[Scene modeling code data]
--- BEGIN ---

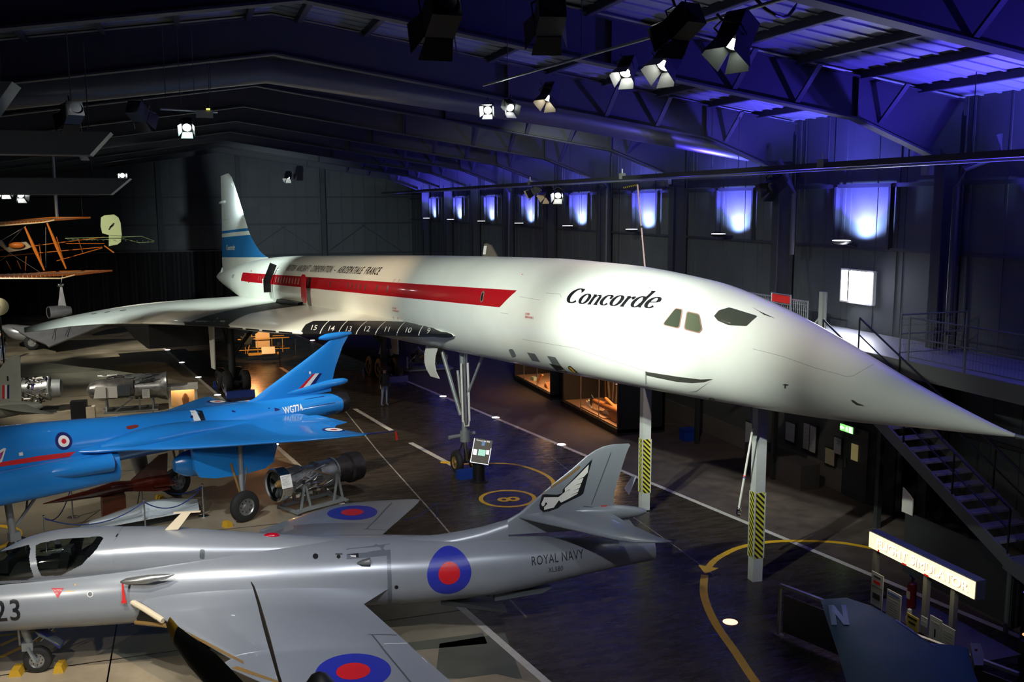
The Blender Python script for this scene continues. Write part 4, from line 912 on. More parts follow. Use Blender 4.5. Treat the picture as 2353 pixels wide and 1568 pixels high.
# small fittings
m = MB(); m.prism([(2.5, -.03, 2.7), (2.75, -.03, 2.7), (3.0, -.03, 3.02), (2.82, -.03, 3.02)], (0, .06, 0), cream); m.box((2.93, 0, 3.03), (.5, .06, .02), cream); m.build('whip_aerial', hj)
m = MB(); m.ball((4.5, 0, 2.46), .13, M('beacon_red', (.35, .0, .01), .1, coat=1), 1.2, .6, .45); m.build('beacon', hj)
m = MB(); m.tube([(1.85, -.90, 2.05), (1.95, -.91, 2.06), (2.3, -.93, 2.08), (2.65, -.92, 2.11), (2.8, -.9, 2.13)], [.02, .06, .085, .05, .01], steel, 12); m.build('side_fairing', hj)
m = MB(); m.prism([(1.87, -.92, 2.02), (1.90, -.92, 2.02), (1.925, -.94, 1.7), (1.865, -.94, 1.7)], (0, .01, 0), redb); m.box((1.895, -.94, 1.68), (.09, .012, .05), redb); m.build('warning_flag', hj)
m = MB(); m.tube([(6.15, -.70, 2.05), (6.25, -.76, 2.08), (6.4, -.78, 2.1)], [.01, .05, .07], steel, 12); m.build('side_scoop', hj)
m = MB(); m.prism([(7.8, -.3, 1.0), (9.1, -.3, .68), (9.15, -.3, .62), (7.8, -.3, .9)], (0, .6, 0), dark); m.prism([(8.9, -.2, 1.0), (10.1, -.2, 1.05), (9.9, -.2, .95), (8.9, -.2, .85)], (0, .4, 0), greyd); m.build('air_brake', hj)
m = MB(); m.box((12.3, 0, 1.69), (.06, .3, .3), black); m.build('jet_pipe', hj)
m = MB(); m.prism([(1.3, -.1, .98), (1.75, -.1, .98), (1.6, -.1, .9), (1.35, -.1, .88)], (0, .1, 0), dark); m.build('blade_aerial', hj)
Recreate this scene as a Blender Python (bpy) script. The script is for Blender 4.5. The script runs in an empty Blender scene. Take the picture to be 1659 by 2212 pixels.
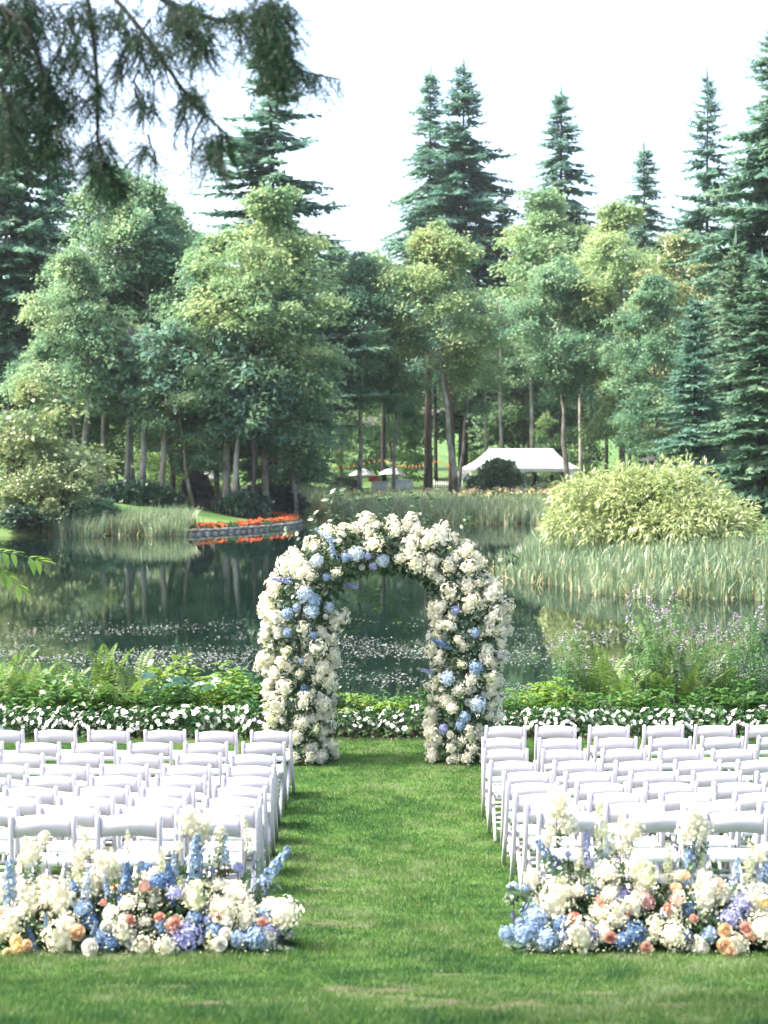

--- END ---

Reproduce the material above verbatim; omit every picture.

The Blender Python script for this scene continues. Write part 4, from line 912 on. More parts follow. Use Blender 4.5. Treat the picture as 2353 pixels wide and 1568 pixels high.
# small fittings
m = MB(); m.prism([(2.5, -.03, 2.7), (2.75, -.03, 2.7), (3.0, -.03, 3.02), (2.82, -.03, 3.02)], (0, .06, 0), cream); m.box((2.93, 0, 3.03), (.5, .06, .02), cream); m.build('whip_aerial', hj)
m = MB(); m.ball((4.5, 0, 2.46), .13, M('beacon_red', (.35, .0, .01), .1, coat=1), 1.2, .6, .45); m.build('beacon', hj)
m = MB(); m.tube([(1.85, -.90, 2.05), (1.95, -.91, 2.06), (2.3, -.93, 2.08), (2.65, -.92, 2.11), (2.8, -.9, 2.13)], [.02, .06, .085, .05, .01], steel, 12); m.build('side_fairing', hj)
m = MB(); m.prism([(1.87, -.92, 2.02), (1.90, -.92, 2.02), (1.925, -.94, 1.7), (1.865, -.94, 1.7)], (0, .01, 0), redb); m.box((1.895, -.94, 1.68), (.09, .012, .05), redb); m.build('warning_flag', hj)
m = MB(); m.tube([(6.15, -.70, 2.05), (6.25, -.76, 2.08), (6.4, -.78, 2.1)], [.01, .05, .07], steel, 12); m.build('side_scoop', hj)
m = MB(); m.prism([(7.8, -.3, 1.0), (9.1, -.3, .68), (9.15, -.3, .62), (7.8, -.3, .9)], (0, .6, 0), dark); m.prism([(8.9, -.2, 1.0), (10.1, -.2, 1.05), (9.9, -.2, .95), (8.9, -.2, .85)], (0, .4, 0), greyd); m.build('air_brake', hj)
m = MB(); m.box((12.3, 0, 1.69), (.06, .3, .3), black); m.build('jet_pipe', hj)
m = MB(); m.prism([(1.3, -.1, .98), (1.75, -.1, .98), (1.6, -.1, .9), (1.35, -.1, .88)], (0, .1, 0), dark); m.build('blade_aerial', hj)
Recreate this scene as a Blender Python (bpy) script. The script is for Blender 4.5. The script runs in an empty Blender scene. Take the picture to be 1659 by 2212 pixels.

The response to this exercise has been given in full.